One 54 year old woman was attacked by people from a group called Mai Mai. This is an ethnic militia who are recognised by their wearing of animal skins and amulets.

After being raped several times over, and lay bleeding ‘the attackers thrust the barrels of their guns into her vagina.’

Rape is being used as an act of war. By one group named the interahamwe (an extremist Hutu Militia that fled to the Congo after the genocide of the Tutsis in Rwanda) rape is used as a tool of genocide.

They tell women that they would bear Hutu children and how that would be the end of the Tutsis.

A doctor told the Guardian how some women are raped so severely that they can be raped by up to ten men. Others have their vaginas pulled out.

At this I was quite distressed. I do not think I remember reading something so graphic before and yet the horror of it has not left me.

Normally, I read news stories and forget about them. I admit like the rest of the world, when one day’s news is done, I look for what else is new.

What else that is terrible has happened in the world now? We almost come to expect it.

I do not think I will be forgetting this story so easily.

2 comments:

Annabel said...

I read this story too, and it chilled me to the bone.

No matter how much I think about it I just can't understand how even one man can do this to another human being, certainly not how it can be done in gangs, with several men agreeing to let it happen, knowing the unimaginable physical and psychological torture they're putting their victim through.

Living in a country where the worst crimes possible are committed all the time, actually expecting to be violently assaulted during your life, these people face more hardship in one week than some of us face in a lifetime.

And it's so embarrassing to see our rich governments, and indeed their own corrupt governments, stand by and do nothing.

Rosalind said...

Like Kate, I'm appalled that this kind of thing is allowed to happen.

Unfortunately, it does happen and in the case of the Congo, it has been happening for years and only occasionally crops up on page 23 of the nationals.

My most recent blog is about the continuing crisis of Darfur and now Chad at the hands of the Janjaweed.
There is a small glimmer of hope for this atrocity, but again it gets forgotten so easily.

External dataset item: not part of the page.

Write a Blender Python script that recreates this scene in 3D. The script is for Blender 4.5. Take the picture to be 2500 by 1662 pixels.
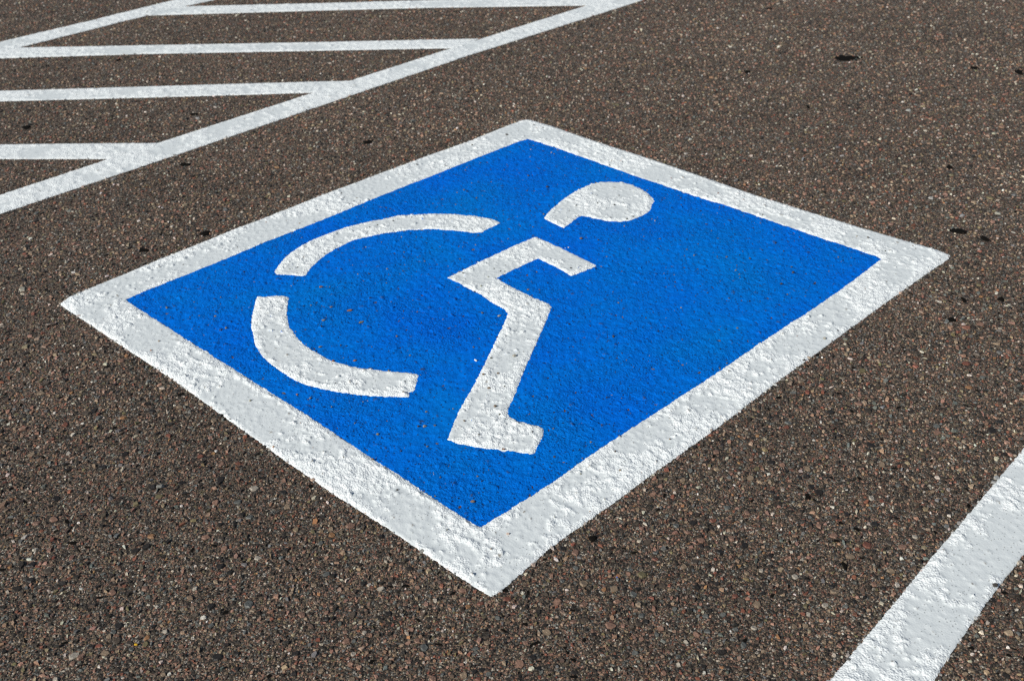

If you want to learn more about the Hutu-Tutsi violence try reading a book by a Journalist called Philip Gourevitch. Its called 'We are writing to inform you that tomorrow we will be killed with our families'. It looks at the Rwandan genocide and how the world turned away.
This genocide had pretty much started during the 50s and only finally came to a head in 1994.
I studied this as part of my degree - a really fascinating but disturbing read.